Book Review: “Stef Soto, Taco Queen” by Jennifer Torres

Stef Soto, Taco Queen: Torres, Jennifer: 9780316306843: Amazon.com: Books

Book Details:

Year of Publication: 2017

Genre: Realistic Fiction (Middle Grade)

Format (How I Read It): Paperback

Goodreads Synopsis:

Estefania “Stef” Soto is itching to shake off the onion-and-cilantro embrace of Tia Perla, her family’s taco truck. She wants nothing more than for her dad to get a normal job and for Tia Perla to be put out to pasture. It’s no fun being known as the “Taco Queen” at school. But just when it looks like Stef is going to get exactly what she wants, and her family’s livelihood is threatened, she will have to become the truck’s unlikely champion.

Book Review

Themes: Family is everything. Even little lies can get out of control. Embrace the things that make you unique. Work hard for your dreams. Take your time with growing up. Don’t be afraid to lean on your friends when you need support.

Character Development: I thought the character development in this book was great. I loved seeing Stef’s growth, and her flaws and struggles seemed realistic for a girl her age. I also really enjoyed her friends and classmates. The only thing missing for me was that I would have liked to know more background information on her parents and their experience as immigrants in the United States. It’s referenced to briefly and clearly has a large impact on their parenting decisions, but I would have loved to understand this on a deeper level.

Plot/Pacing: The pacing was great! I did this as a read-aloud and my students were engaged throughout the whole book. It’s engaging from the first chapter and doesn’t drag in the middle. I liked that the plot had a decent amount of drama (and in various contexts too: the taco truck, the concert, mean girls at school…), but it was never over the top. It felt realistic and relatable.

Writing Style: The chapters were short (great for read-aloud and short attention spans!) and I loved that there was Spanish seamlessly integrated throughout the novel. It was perfect for my dual language class, but would be easily understood by those who don’t speak Spanish as well. I also thought the dialogue was great and really well-written. Additionally, I loved all of the yummy food descriptions!! (And so did my students!)

“Bingeability”: Moderate-high. It’s never so intense or dramatic that you just have to keep reading to find out what happens next, but you definitely do get invested in the characters!

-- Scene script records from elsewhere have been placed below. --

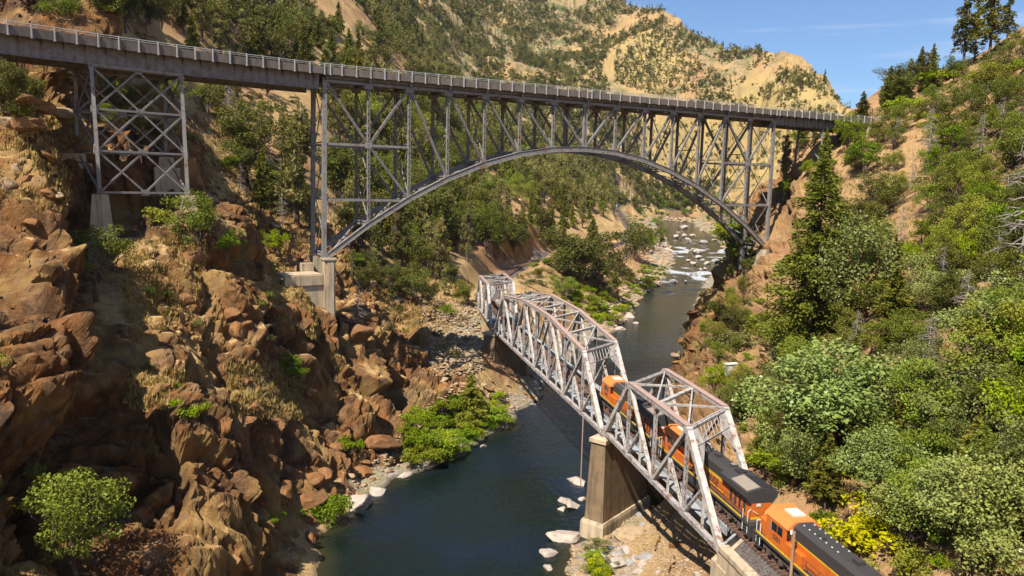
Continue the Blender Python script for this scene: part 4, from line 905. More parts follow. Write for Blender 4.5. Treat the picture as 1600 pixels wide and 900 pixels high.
# ------------------------------------------------------------------ vegetation
rng = np.random.RandomState(11)
def leafmat(name, a, b, c3=None, rough=.6, trans=.16, var=.35):
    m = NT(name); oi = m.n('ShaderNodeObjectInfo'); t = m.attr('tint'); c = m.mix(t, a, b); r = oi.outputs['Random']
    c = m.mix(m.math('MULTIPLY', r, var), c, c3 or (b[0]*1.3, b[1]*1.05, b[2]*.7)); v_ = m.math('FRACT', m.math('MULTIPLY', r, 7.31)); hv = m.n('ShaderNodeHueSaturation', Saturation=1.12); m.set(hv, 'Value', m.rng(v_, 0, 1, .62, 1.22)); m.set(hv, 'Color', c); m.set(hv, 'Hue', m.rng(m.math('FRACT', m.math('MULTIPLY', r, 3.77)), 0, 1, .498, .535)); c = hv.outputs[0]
    b_ = m.n('ShaderNodeBsdfPrincipled'); m.t.links.new(c, b_.inputs['Base Color']); b_.inputs['Roughness'].default_value = rough; b_.inputs['Specular IOR Level'].default_value = .25
    tr_ = m.n('ShaderNodeBsdfTranslucent'); m.t.links.new(m.mix(.5, c, (.5, .5, .1), 'MULTIPLY') if False else c, tr_.inputs['Color']); mx = m.n('ShaderNodeMixShader'); mx.inputs[0].default_value = trans
    m.t.links.new(b_.outputs[0], mx.inputs[1]); m.t.links.new(tr_.outputs[0], mx.inputs[2]); m.t.links.new(mx.outputs[0], m.out.inputs['Surface']); return m.m
def barkmat(name, a, b):
    m = NT(name); P = m.coord('Object'); m.bsdf(m.mix(m.rng(m.noise(3, 5, m.vscale(P, (1, 1, .3))), .4, .6), a, b), .9, spec=.1); return m.m
LM = {'bay': leafmat('broad_leaves', (.11, .13, .018), (.29, .30, .055), (.32, .26, .06)), 'oak': leafmat('oak_leaves', (.060, .072, .014), (.17, .165, .036), (.25, .20, .05)),
 'lime': leafmat('willow_leaves', (.15, .20, .022), (.31, .36, .05), (.40, .35, .05)), 'yellow': leafmat('yellowing_leaves', (.30, .28, .03), (.46, .42, .06)),
 'silver': leafmat('madrone_leaves', (.10, .13, .025), (.36, .37, .13), (.33, .29, .09), .38), 'fir': leafmat('fir_needles', (.075, .085, .016), (.23, .215, .04), (.25, .20, .05)),
 'grey': leafmat('grey_pine_needles', (.17, .15, .055), (.33, .28, .11), (.34, .25, .10)), 'green': leafmat('bright_shrub_leaves', (.10, .145, .016), (.25, .30, .035)),
 'dry': leafmat('dry_brush', (.30, .20, .11), (.42, .31, .18)), 'scrub': leafmat('chaparral_leaves', (.095, .10, .030), (.19, .17, .06), (.27, .19, .08))}
BK = barkmat('bark', (.10, .07, .05), (.19, .14, .10)); BKR = barkmat('red_bark', (.24, .10, .05), (.16, .08, .05)); BKG = barkmat('dead_wood', (.33, .28, .24), (.22, .18, .15))
def quads(C, size, up=.5, aspect=.6, axis=None):
    """one small leaf-shaped quad at every point"""
    n = len(C); d = rng.randn(n, 3) if axis is None else axis+rng.randn(n, 3)*.35; d /= np.linalg.norm(d, axis=1)[:, None]
    nr = rng.randn(n, 3)+np.array([0, 0, up*3]); w = np.cross(d, nr); w /= np.linalg.norm(w, axis=1)[:, None]+1e-9; sz = (size*(.65+.7*rng.rand(n)))[:, None] if np.isscalar(size) else (size*(.7+.6*rng.rand(n)))[:, None]
    V = np.stack([C-d*sz*.5, C+w*sz*aspect*.5-d*sz*.05, C+d*sz*.5, C-w*sz*aspect*.5-d*sz*.05], 1).reshape(-1, 3); return V, np.arange(n*4).reshape(n, 4)
def leafmesh(name, V, F, mat, tint):
    me = mesh_np(name, V, F, mat); at = me.attributes.new('tint', 'FLOAT', 'POINT'); at.data.foreach_set('value', np.repeat(np.clip(tint, 0, 1), 4).astype(np.float32)); return me
def limbs(paths, mat, name='trunk', n=6):
    mb = MB()
    for pts in paths:
        rg = []
        for k, (p, r) in enumerate(pts):
            d = Vector(pts[min(k+1, len(pts)-1)][0])-Vector(pts[max(k-1, 0)][0]); d.normalize(); u = Vector((1, 0, 0)) if abs(d.x) < .8 else Vector((0, 1, 0)); a = d.cross(u).normalized(); b = d.cross(a)
            rg.append([tuple(Vector(p)+a*(r*math.cos(2*math.pi*i/n))+b*(r*math.sin(2*math.pi*i/n))) for i in range(n)])
        mb.loft(rg)
    return mb.mesh(name, mat)
def curve(a, b, r0, r1, k=4, wob=.06, sag=0):
    a = np.array(a, float); b = np.array(b, float); L = np.linalg.norm(b-a); o = []
    for i in range(k+1):
        t = i/k; p = a+(b-a)*t+(rng.randn(3)*wob*L*(0 < i < k)); p[2] += sag*4*t*(1-t); o.append((tuple(p), r0+(r1-r0)*t))
    return o
# every prototype is about 10 m tall (shrubs 3 m across), leaf size given for that size
def broad(seed, nl, leaf, mat, h=10., rx=4.2, clumps=38, z0=.22, bark=None, open_=.0, flat=.8):
    rng.seed(seed); cz = h*(.5+z0/2); C = []; rad = []
    lobes = [(rng.randn(3)*[rx*.38, rx*.38, h*.12]+[0, 0, cz], rng.uniform(.55, .8)) for _ in range(5)]
    while len(C) < clumps:
        lo, f = lobes[rng.randint(5)]; d = rng.randn(3); d /= np.linalg.norm(d); p = lo+d*[rx*f, rx*f, h*(.5-z0/2)*f*1.0]*rng.uniform(.55, 1)
        if p[2] > h*z0*.6 and p[2] < h: C.append(p); rad.append(rx*rng.uniform(.20, .36))
    C = np.array(C); rad = np.array(rad); k = rng.randint(0, clumps, nl); d = rng.randn(nl, 3); d /= np.linalg.norm(d, axis=1)[:, None]; rr = rng.rand(nl)**.35; P = C[k]+d*rad[k][:, None]*rr[:, None]*[1, 1, flat]
    V, F = quads(P, leaf, .45, .62); tint = .35+.35*rng.rand(clumps)[k]*1.+.3*rng.rand(nl)-.1
    cr = leafmesh('crown', V, F, mat, tint); fork = np.array([0, 0, h*.2]); ps = [curve((0, 0, -1.2), fork, h*.030, h*.022, 2)]
    for q in rng.permutation(clumps)[:9]: ps.append(curve(fork*rng.uniform(.5, 1), C[q], h*.014, h*.003, 4, .07))
    return cr, limbs(ps, bark or BK)
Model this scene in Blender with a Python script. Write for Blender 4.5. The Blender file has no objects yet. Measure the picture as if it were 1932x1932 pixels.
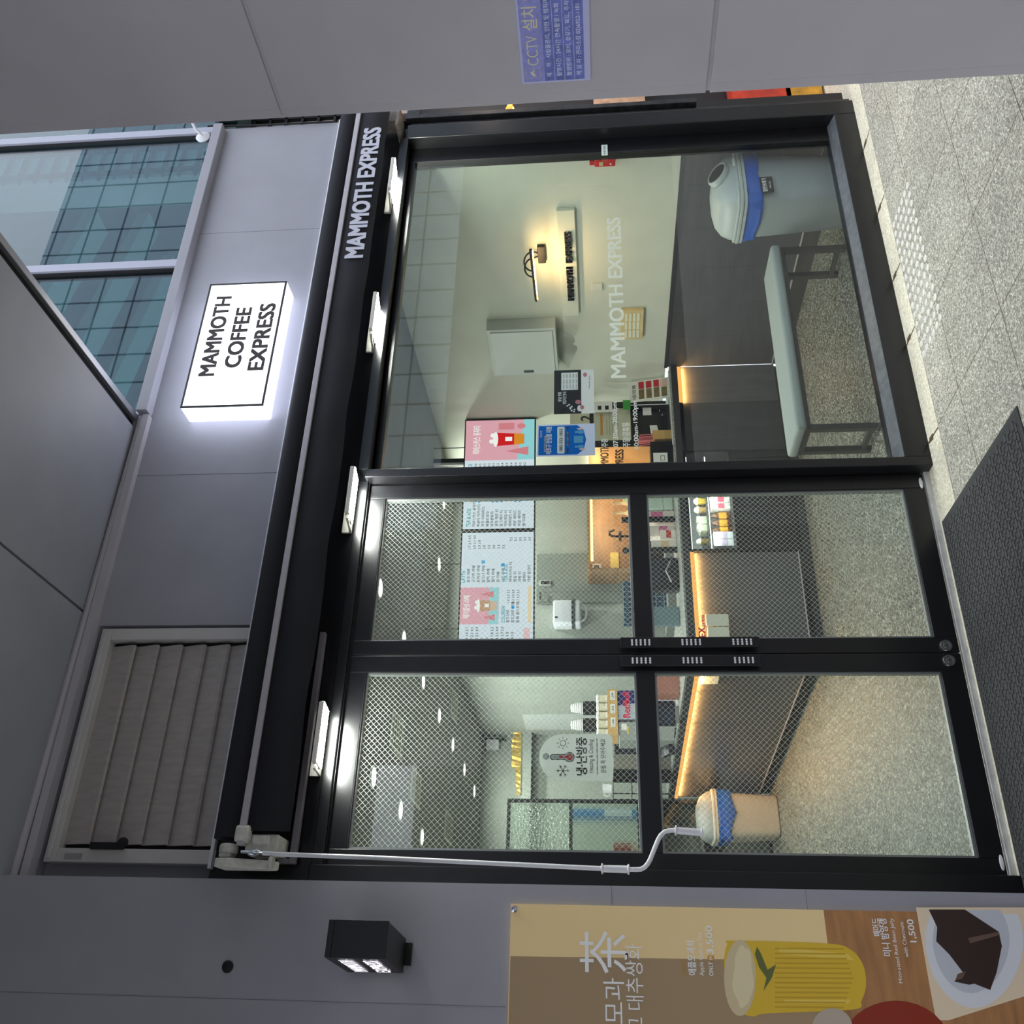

And it’s a fun and enjoyable read. That being said, there were several times when we had to end our read-aloud for the day and my students protested because they didn’t want to stop reading! As a reading teacher, there are very few things that make me happier than this!

Emotional Investment: Moderate. Again, you definitely get invested in Stef’s plights and want her to be successful. I think the emotional investment would have been greater if we knew more about her family history, though.

Windows and Mirrors: Immigrant experience. Food truck ownership. Adolescence. Power of art.

Overall Thoughts: I really, really enjoyed this one! As I mentioned previously, I ended up doing this one as a read-aloud during the last few months of the school year. I was just looking for something short because with the hybrid school model we really didn’t have much time for read-aloud (or anything else), but I wanted to squeeze it in! It ended up being so perfect, and I can’t wait to use it again in future years. I have many Hispanic students, and it was so powerful to have a book with a Latina main character; one who speaks Spanish and has parents who speak it as their dominant language. She often translates important documents for her family and has to learn how to be confident in all parts of her identity and where her family comes from. It was also just a really relatable story about entering adolescence, so there were so many things that all of my students were able to relate to, and it made our read-aloud time that much more special and engaging. I love to stop periodically while reading to ask questions and make connections with the text, so it also helped me get to know my students even better! Incorporating culturally responsive texts in the classroom is so important and powerful, as is incorporating texts that will act as a window into others’ experiences. This is an excellent book that can be enjoyed by anyone and everyone!

Recommendation: Great read-aloud (I did it with a sixth grade class, but I think it could be good for grades 4 and up). It could also be used for a novel study/literature circle/book club. It would be great to use for learning about theme (as there are many important ones in this book). It would also be good just to read for fun! I highly recommend having this one in any home or classroom library.